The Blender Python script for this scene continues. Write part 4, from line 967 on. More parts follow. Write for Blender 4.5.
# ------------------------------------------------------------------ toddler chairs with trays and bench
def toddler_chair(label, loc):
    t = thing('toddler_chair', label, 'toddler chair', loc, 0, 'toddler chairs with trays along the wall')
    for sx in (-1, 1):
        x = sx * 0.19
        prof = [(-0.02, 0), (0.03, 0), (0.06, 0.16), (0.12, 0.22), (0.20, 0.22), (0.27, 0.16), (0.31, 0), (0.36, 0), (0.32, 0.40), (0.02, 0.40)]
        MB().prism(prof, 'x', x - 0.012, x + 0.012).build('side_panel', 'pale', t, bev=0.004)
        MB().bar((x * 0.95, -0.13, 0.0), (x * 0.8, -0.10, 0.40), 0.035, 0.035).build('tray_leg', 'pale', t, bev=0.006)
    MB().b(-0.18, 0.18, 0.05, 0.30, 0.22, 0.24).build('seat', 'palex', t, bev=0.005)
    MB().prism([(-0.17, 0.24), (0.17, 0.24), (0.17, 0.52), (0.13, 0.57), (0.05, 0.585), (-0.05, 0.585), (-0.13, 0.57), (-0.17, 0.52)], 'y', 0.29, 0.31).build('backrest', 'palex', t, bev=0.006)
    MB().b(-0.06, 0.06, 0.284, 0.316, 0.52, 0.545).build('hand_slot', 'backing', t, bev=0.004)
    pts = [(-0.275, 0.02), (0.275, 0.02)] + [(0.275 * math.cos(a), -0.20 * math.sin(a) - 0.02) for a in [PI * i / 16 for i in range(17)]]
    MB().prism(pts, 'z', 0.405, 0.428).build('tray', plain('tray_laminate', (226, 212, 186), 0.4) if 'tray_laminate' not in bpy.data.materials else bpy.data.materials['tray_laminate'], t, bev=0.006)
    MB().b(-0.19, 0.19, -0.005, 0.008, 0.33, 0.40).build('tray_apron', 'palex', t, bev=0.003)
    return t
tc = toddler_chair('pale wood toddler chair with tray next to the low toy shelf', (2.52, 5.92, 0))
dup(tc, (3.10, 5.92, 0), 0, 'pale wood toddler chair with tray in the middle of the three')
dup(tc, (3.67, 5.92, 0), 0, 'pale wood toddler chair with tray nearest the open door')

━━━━

WHAT IS NEEDED
Go through the material above line by line and copy it exactly.

SOLUTION TO THE PROBLEM
The Blender Python script for this scene continues. Write part 4, from line 967 on. More parts follow. Write for Blender 4.5.
# ------------------------------------------------------------------ toddler chairs with trays and bench
def toddler_chair(label, loc):
    t = thing('toddler_chair', label, 'toddler chair', loc, 0, 'toddler chairs with trays along the wall')
    for sx in (-1, 1):
        x = sx * 0.19
        prof = [(-0.02, 0), (0.03, 0), (0.06, 0.16), (0.12, 0.22), (0.20, 0.22), (0.27, 0.16), (0.31, 0), (0.36, 0), (0.32, 0.40), (0.02, 0.40)]
        MB().prism(prof, 'x', x - 0.012, x + 0.012).build('side_panel', 'pale', t, bev=0.004)
        MB().bar((x * 0.95, -0.13, 0.0), (x * 0.8, -0.10, 0.40), 0.035, 0.035).build('tray_leg', 'pale', t, bev=0.006)
    MB().b(-0.18, 0.18, 0.05, 0.30, 0.22, 0.24).build('seat', 'palex', t, bev=0.005)
    MB().prism([(-0.17, 0.24), (0.17, 0.24), (0.17, 0.52), (0.13, 0.57), (0.05, 0.585), (-0.05, 0.585), (-0.13, 0.57), (-0.17, 0.52)], 'y', 0.29, 0.31).build('backrest', 'palex', t, bev=0.006)
    MB().b(-0.06, 0.06, 0.284, 0.316, 0.52, 0.545).build('hand_slot', 'backing', t, bev=0.004)
    pts = [(-0.275, 0.02), (0.275, 0.02)] + [(0.275 * math.cos(a), -0.20 * math.sin(a) - 0.02) for a in [PI * i / 16 for i in range(17)]]
    MB().prism(pts, 'z', 0.405, 0.428).build('tray', plain('tray_laminate', (226, 212, 186), 0.4) if 'tray_laminate' not in bpy.data.materials else bpy.data.materials['tray_laminate'], t, bev=0.006)
    MB().b(-0.19, 0.19, -0.005, 0.008, 0.33, 0.40).build('tray_apron', 'palex', t, bev=0.003)
    return t
tc = toddler_chair('pale wood toddler chair with tray next to the low toy shelf', (2.52, 5.92, 0))
dup(tc, (3.10, 5.92, 0), 0, 'pale wood toddler chair with tray in the middle of the three')
dup(tc, (3.67, 5.92, 0), 0, 'pale wood toddler chair with tray nearest the open door')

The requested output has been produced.